By REUTERS | Ilze Filks

Emma Thompson smiles as she speaks during an interview in Stockholm, Sweden, March 7, 2017. Picture taken March 7, 2017. REUTERS/Bjorn Lockstrom
Emma Thompson smiles as she speaks during an interview in Stockholm, Sweden, March 7, 2017. Picture taken March 7, 2017. REUTERS/Bjorn Lockstrom
Emma Thompson is calling for people to open their eyes to the reality of climate change.

From “Sense and Sensibility” to “Love Actually” and “Nanny McPhee”, British actress Emma Thompson is known for her memorable roles in costumes dramas, comedies and fantasy films.

But like fellow Oscar winner Leonardo DiCaprio, the 57-year-old is also an avid environmental campaigner, seeking to raise awareness on issues such as fracking and climate change.

“I think that we’ve all got to shout as loudly as we can,” Thompson told Reuters in an interview. “Ordinary people now need to know more. They need to inform themselves. You can’t just sit back and go ‘look, I recycle’.”

The actress was speaking in Sweden, where she is adding her voice to fellow activists’ criticism of Norway’s plans to open up more oil and gas exploration in the Arctic.

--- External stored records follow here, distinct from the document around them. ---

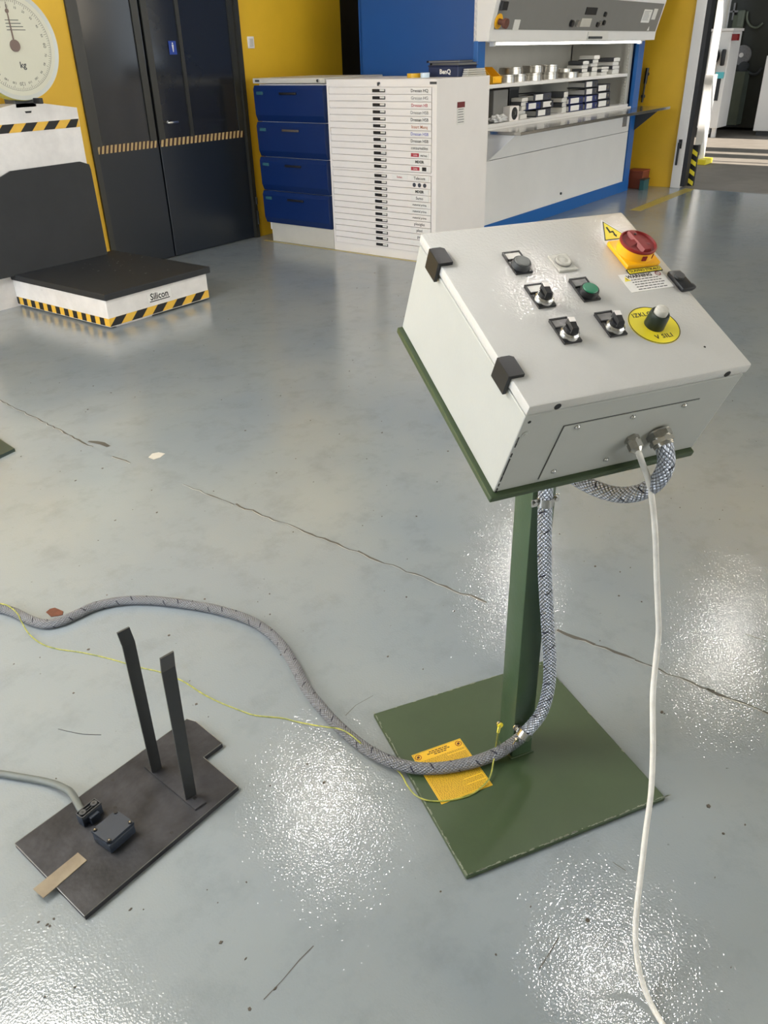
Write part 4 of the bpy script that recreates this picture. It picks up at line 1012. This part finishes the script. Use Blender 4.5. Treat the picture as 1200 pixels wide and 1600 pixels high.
# emergency stop disc
ex, ey = .2645*k_, .1055*k_; C_ = TL @ V((ex, ey, 0)); Tc = frame(C_, U, UPV); ER = .0395*k_
es = obj('emergency_stop', G().lathe([(ER, 0), (ER, .0008), (.001, .0008)], Tc, 64), m_ydisc, t)
g = G(); n_ = 72
for i in range(n_):
    Tt = Tc @ Matrix.Rotation(2*PI*i/n_, 4, 'Z'); g.box(ER-.0016, ER-.0004, -.002, .002, .0008, .0011, Tt)
obj('disc_outline', g, m_blk2, es)
g = G()
textg(g, 'IZKLOP', .0125, Tc @ Matrix.Translation((-ER*.08, ER*.60, .0009)), .0002, bold=.00012, space=1.12)
textg(g, 'V SILI', .0125, Tc @ Matrix.Translation((ER*.04, -ER*.62, .0009)), .0002, bold=.00012, space=1.12)
obj('lettering', g, m_blk2, es)
obj('collar', G().lathe([(.0168, .0008), (.0160, .022), (.0148, .0255), (.0125, .0255), (.0115, .022)], Tc, 36), mat('dark_green_collar', (30, 42, 34), .4), es, .5)
obj('plunger', G().lathe([(.0105, .018), (.0112, .029), (.0098, .034), (.005, .0355), (.001, .0355)], Tc, 28), m_clear, es, .7)
# main switch
x0, x1, y0, y1 = .291*k_, .354*k_, .228*k_, .292*k_
ms = obj('main_switch', G().box(x0, x1, y0, y1, .0, .009, TL, bev=.003), m_yplas, t, .5); C_ = TL @ V(((x0+x1)/2, (y0+y1)/2, .009)); Tc = frame(C_, U, UPV)
obj('drum', G().lathe([(.0330, -.001), (.0322, .002), (.0318, .0150), (.0308, .0165), (.0285, .0165)], Tc, 48), m_yplas, ms, .5)
g = G(); g.lathe([(.0326, .0155), (.0326, .0185), (.0308, .0200), (.0296, .0200), (.0284, .0170), (.001, .0170)], Tc, 48)
Tk = Tc @ Matrix.Rotation(math.radians(0), 4, 'Z')
g.loft([Tk @ V(p) for p in ((-.0095, -.0275, .0165), (.0095, -.0275, .0165), (.0095, .0275, .0165), (-.0095, .0275, .0165))], [Tk @ V(p) for p in ((-.006, -.0265, .0235), (.006, -.0265, .0235), (.006, .0265, .0225), (-.006, .0265, .0225))])
g.loft([Tk @ V(p) for p in ((-.024, -.009, .0165), (.024, -.009, .0165), (.024, .009, .0165), (-.024, .009, .0165))], [Tk @ V(p) for p in ((-.008, -.005, .021), (.008, -.005, .021), (.008, .005, .021), (-.008, .005, .021))])
kn = obj('knob', g, m_red, ms, .5)
g = G(); g.cyl(Tk @ V((0, .015, .022)), Tk @ V((0, .015, .0238)), .0022, n=12); obj('knob_hole', g, m_blk2, ms)
g = G()
for an in (-96, -60):
    Tt = Tc @ Matrix.Rotation(math.radians(an), 4, 'Z'); g.box(.0312, .0330, -.0042 if an < -90 else -.0015, .0042 if an < -90 else .0015, .004, .0125, Tt)
obj('index_window', g, m_red, ms)
# labels on the lid
yl = obj('switch_label', G().box(.290*k_, .353*k_, .2165*k_, .2275*k_, 0.0004, .0016, TL), m_blk2, t)
obj('label_field', G().box(.2912*k_, .3518*k_, .2177*k_, .2263*k_, .0016, .0019, TL), m_ylab, yl)
g = G(); textg(g, 'GLAVNO STIKALO', .0082, TL @ Matrix.Translation((.3215*k_, .222*k_, .0019)), .0002, bold=.0001, sx=.93); obj('lettering', g, m_blk2, yl)
wl = obj('warning_label', G().box(.270*k_, .349*k_, .178*k_, .2195*k_, 0, .0006, TL), m_wlab, t)
g = G(); textg(g, 'WARNING', .0105, TL @ Matrix.Translation((.305*k_, .2115*k_, .0006)), .0002, bold=.0003)
for i in range(5):
    x = .284*k_+.002*random.random()
    while x < .336*k_: l = random.uniform(.003, .009); g.box(x, x+l, (.2035-.0055*i)*k_, (.2035-.0055*i)*k_+.0016, .0006, .0008, TL); x += l+.0015
obj('lettering', g, m_blk2, wl)
g = G(); c0 = V((.279*k_, .2075*k_)); r = .0062
g.prism([(c0.x-r, c0.y-r*.8), (c0.x+r, c0.y-r*.8), (c0.x, c0.y+r)], .0006, .0009, TL); obj('yellow_triangle', g, m_ylab, wl)
g = G(); g.prism([(c0.x, c0.y+.003), (c0.x-.0015, c0.y), (c0.x+.0005, c0.y), (c0.x-.0005, c0.y-.0035), (c0.x+.0018, c0.y+.0005), (c0.x, c0.y+.0007)], .0009, .0011, TL); obj('bolt_mark', g, m_blk2, wl)
g = G(); c1 = TL @ V((.340*k_, .2115*k_, .0006)); Tc1 = frame(c1, U, UPV)
for i in range(24): g.box(.0042, .0055, -.0009, .0009, 0, .0003, Tc1 @ Matrix.Rotation(2*PI*i/24, 4, 'Z'))
g.box(-.0045, .0045, -.0006, .0006, 0, .0003, Tc1 @ Matrix.Rotation(-.8, 4, 'Z')); obj('prohibition_mark', g, m_red, wl)
a0, a1, a2 = V((.2925*k_, .300*k_)), V((.3455*k_, .300*k_)), V((.319*k_, .353*k_))
wt = obj('warning_triangle', G().prism([(a0.x, a0.y-.011), (a1.x, a1.y-.011), (a1.x+.001, a1.y), (a2.x+.0005, a2.y+.001), (a2.x-.0005, a2.y+.001), (a0.x-.001, a0.y)], 0, .0006, TL), m_wlab, t)
ce = (a0+a1+a2)/3
sc = lambda p, s: ((ce.x+(p.x-ce.x)*s), (ce.y+(p.y-ce.y)*s))
obj('triangle_border', G().prism([sc(a0, .90), sc(a1, .90), sc(a2, .90)], .0006, .0008, TL), m_blk2, wt)
obj('triangle_field', G().prism([sc(a0, .80), sc(a1, .80), sc(a2, .80)], .0008, .001, TL), m_ylab, wt)
bx, by = ce.x, ce.y
obj('bolt_mark', G().prism([(bx-.004, by+.017), (bx-.0005, by+.018), (bx-.0015, by+.005), (bx+.005, by+.006), (bx+.0035, by-.006), (bx+.006, by-.005), (bx+.002, by-.012), (bx-.001, by-.004), (bx+.001, by-.005), (bx+.0012, by+.002), (bx-.0055, by+.001)], .001, .0012, TL), m_blk2, wt)
g = G(); textg(g, '400V', .008, TL @ Matrix.Translation((ce.x-.013, a0.y-.0055, .0006)), .0002, bold=.0001); obj('lettering', g, m_blk2, wt)
g = G(); g.cyl(TL @ V((.317*k_, .048*k_, -.001)), TL @ V((.317*k_, .048*k_, .0004)), .002, n=8); obj('paint_nick', g, m_blk2, t)
# underside face: cover panel, screws, holes, glands.   x across, d below the lid face
TF = frame(BO+UPV*.002, U, -NN_)     # z = U x -N = towards viewer? fixed below
fn = TF.to_3x3() @ V((0, 0, 1)); sgn = 1 if fn.dot(-UPV) > 0 else -1
def FB(x, d, o=0.0): return BO + U*(x*k_) - NN_*(d*k_) + UPV*.002 - UPV*o
def fprism(g, pts, o0, o1):
    g.loft([FB(x, d, o0) for x, d in pts], [FB(x, d, o1) for x, d in pts]); return g
obj('cover_gap', fprism(G(), [(.0735, .0555), (.3085, .0565), (.3085, .175), (.0735, .175)], .0001, .0005), m_dgrey, t)
cvp = obj('cover_panel', fprism(G(), [(.075, .057), (.307, .058), (.307, .1745), (.075, .1745)], .0001, .0016), m_boxs, t)
for x, d in ((.098, .063), (.193, .066), (.283, .064), (.095, .160), (.188, .160)):
    c = FB(x, d, .0016); g = G(); Ts = frame(c, U, NN_ if False else (-NN_))
    g.cyl(c, FB(x, d, .0022), .0052, n=16); g.sph(FB(x, d, .002), .0040, n=12); obj('screw', g, m_steel, t, .6)
for x, d in ((.046, .0095), (.330, .0105)):
    obj('hole_plug', G().cyl(FB(x, d, .001), FB(x, d, .0025), .0058, n=20), m_blk, t)
obj('rivet', G().cyl(FB(.014, .058, -.001), FB(.014, .058, .0012), .0068, n=20).cyl(FB(.014, .058, .0012), FB(.014, .058, .0022), .003, n=12), m_boxs, t, .6)
obj('drain_hole', G().cyl(FB(.012, .033, -.001), FB(.012, .033, .0004), .0028, n=14), m_blk2, t)
g = G()
for i in range(26):
    d = .06+.125*random.random()**.8; l = random.uniform(.002, .009)
    g.cyl(FB(.0052, d, .0005), FB(.0052, min(d+l, .187), .0005), random.uniform(.0006, .0013), n=6)
o = obj('edge_chips', g, m_blk2, t); o['kind'] = 'stuff'
def hexprism(g, c, ax, r, h, n=6, rot=0):
    q = ax.to_track_quat('Z', 'Y').to_matrix().to_4x4(); q.translation = c+ax*(h/2)
    bmesh.ops.create_cone(g.bm, cap_ends=True, segments=n, radius1=r, radius2=r, depth=h, matrix=q @ Matrix.Rotation(rot, 4, 'Z'))
AX1 = (-UPV*.9 - V((0, 0, 1))*.25).normalized()
G1 = FB(.216, .119, .0); g = G(); hexprism(g, G1, AX1, .0130, .007); g.cyl(G1+AX1*.007, G1+AX1*.010, .0108, n=24); hexprism(g, G1+AX1*.010, AX1, .0125, .012, 6, .3); g.cyl(G1+AX1*.022, G1+AX1*.028, .0110, .0068, n=24)
gl1 = obj('cable_gland', g, m_dsteel, t, .5)
AX2 = (-UPV-V((0,0,1))*.45+U*.05).normalized()
G2 = FB(.264, .118, .0); g = G(); g.cyl(G2, G2+AX2*.003, .0200, n=28); hexprism(g, G2+AX2*.003, AX2, .0215, .009); g.cyl(G2+AX2*.012, G2+AX2*.015, .0180, n=28); hexprism(g, G2+AX2*.015, AX2, .0210, .007, 6, .4); g.cyl(G2+AX2*.022, G2+AX2*.025, .0175, n=28)
gl2 = obj('conduit_gland', g, m_dsteel, t, .5)
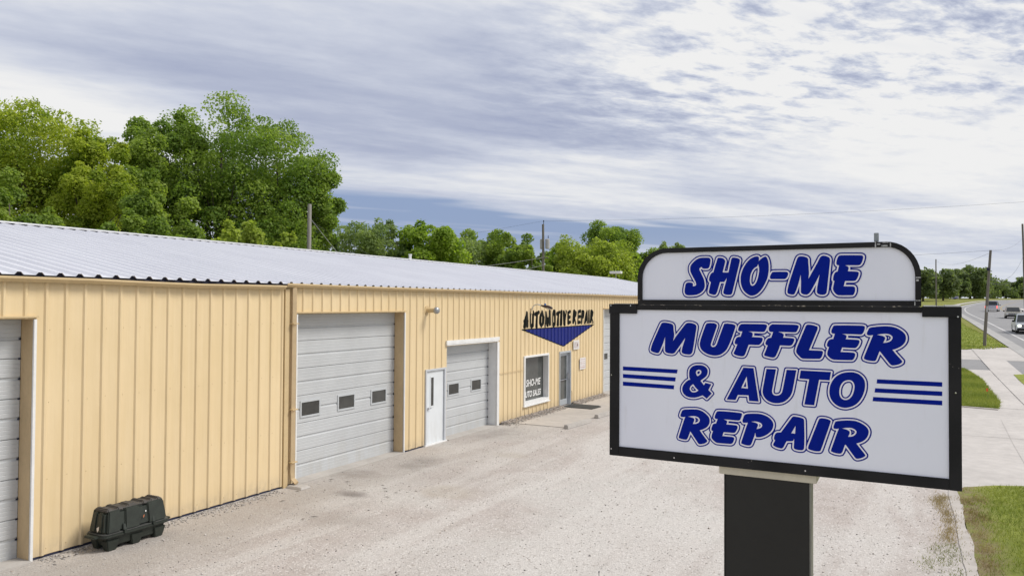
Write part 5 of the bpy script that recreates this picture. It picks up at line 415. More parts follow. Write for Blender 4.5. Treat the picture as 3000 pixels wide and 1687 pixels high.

Last year, Oslo opened up new grounds for exploration for the first time in two decades, and this month, announced preliminary plans to nominate a record number of blocks in the Barents Sea, drawing ire from environmentalists.

Thompson said Norway had long been a “green beacon” to her, saying it was one of the first countries to sign the 2015 Paris Climate Agreement and to provide a constitutional right to a healthy environment.

“You can’t say you want to safeguard future generations and then drill for more of the stuff that has already put our planet in danger,” she said. “We already have.”

In 2014, Thompson, who said she joined Greenpeace in her youth, travelled to the Arctic archipelago of Svalbard, roughly midway between the North Pole and northernmost tip of Europe.

“To see the ice that is sadly melting changed me actually on quite a molecular level,” she said. “But also to see the grief of the scientists who have been visiting the place for 25 years and to stand on a glacier and to see…the marks of where it used to be is a terrible thing.”

“What is interesting about it is that like so many plagues that affect the world it affected only the poor which is why we don’t know much about it”, she said, when asked what next for her.

“But on my 60th birthday I want to be putting up a Greenpeace banner.”